Pois mesmo assim, encontramos na Madeira um património de espaços teatrais que inesperadamente guardam  memória de origens a partir do século XVII: um chamado Teatro Jesuíta referido em crónicas da rota da Índia e, mais concretamente, o Teatro Grande, edificado junto ao Palácio de São Lourenço a partir de 1776 e demolido em 1833, quando era o maior teatro português depois do São Carlos;  a chamada Comédia Velha que abre em 1780 e subsiste até 1829; uns episódicos Teatros chamados do Bom Gosto ( 1820-1838), Thalia e da Escola Lancasteriana, pelos anos 50 do século XIX:  ou um Teatro Esperança que durou de 1859 a  1915…  

 

Tudo isto desapareceu: mas não o atual Teatro Baltazar Dias do Funchal, inaugurado no dia 8 de março de 1888 depois de obras que duram cerca de 8 anos: iniciativa de um notável da época, o Conde do Canavial.

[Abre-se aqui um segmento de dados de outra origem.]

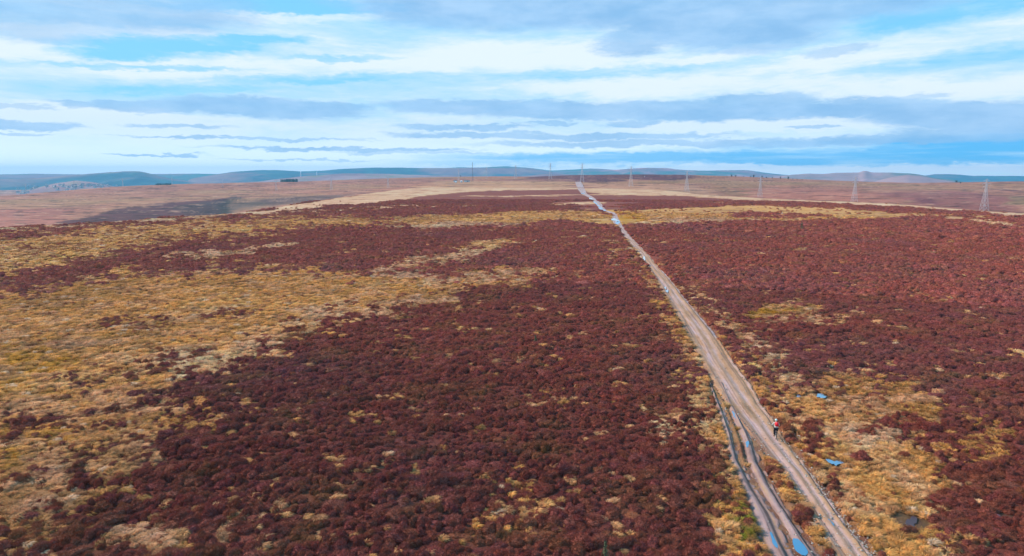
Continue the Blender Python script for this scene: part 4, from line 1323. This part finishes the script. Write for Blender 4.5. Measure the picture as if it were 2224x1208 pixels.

E curiosamente, foi, desde a fundação, propriedade da Câmara Municipal, o que não era muito habitual na época. Teve entretanto diversas designações: Teatro D. Maria Pia na inauguração, Teatro Funchalense a partir da implantação de República, Teatro Manuel de Arriaga em 1917, por ocasião da morte do antigo Presidente da República, que fora eleito deputado pela Madeira não obstante ter nascido nos Açores, e finalmente, Teatro Baltazar Dias a partir de 1930  até hoje.  

 

Há dúvidas quanto à autoria do projeto. Ao que apuramos tentou-se adaptar a planta de um teatro de Hamburgo. Encomendou-se depois o projeto ao jovem arquiteto Tomás Augusto Soler, que morre antes de o concluir. Foi então executado por um engenheiro ido do Porto, de seu nome José Macedo de Araújo. Mas o que mais notabilizou o Teatro foram as decorações de Eugénio Cotrim e Luigi Manini, este até hoje um nome referencial. 

 

E como já tive ocasião de escrever, o Teatro Baltazar Dias mantem exemplarmente uma fidelidade arquitetónica e um envolvimento cultural e cívico, no centro do Funchal, que merece destaque. Inclusive pelo respeito com que se conservou, para alem da sala, o próprio equipamento de palco e um camarim chamado “da prima-dona” evocativo do ambiente romântico das divas e atrizes do seu tempo… 

 

E para terminar: quem era Baltazar Dias? Poeta cego, natural da Madeira, a sua obra dramática em grande parte perdeu-se. Chegaram até nós quatro peças: “Tragédia do Marquês de Mântua e do Imperador Carlos Magno”, e os “Auto(s) de Santo Aleixo”, “de Santa Catarina” e “do Nascimento de Cristo”.

 

Mas chegou também até nós a íntegra de um alvará datado de 20 de fevereiro de 1537, pelo qual D. João III concede direitos de autor, diremos hoje, a Baltazar Dias “cego, da Ilha das Madeira (…) que tem feito algumas obras assim em prosa como em metro, as quais já foram vistas e aprovadas e algumas delas imprimidas (…) por ser homem  pobre e não ter outra indústria para viver por o carecimento de sua vista senão vender as ditas obras” pelo que, diz o Rei, “hei por bem e mando que nenhum imprimidor imprima as obras do dito Baltazar Dias, cego, que ele fizer assim em metro como em prosa, nem livreiro algum nem outra pessoa as venda sem sua licença”…  

 

E resta dizer que a “Tragédia do Marquês de Mântua”, representada a bordo das caravelas, deu origem ao extraordinário “Tchiloli ou História do Imperador Carloto Magno” obra referencial em São Tomé e Príncipe, como tive aliás ensejo de lá constatar.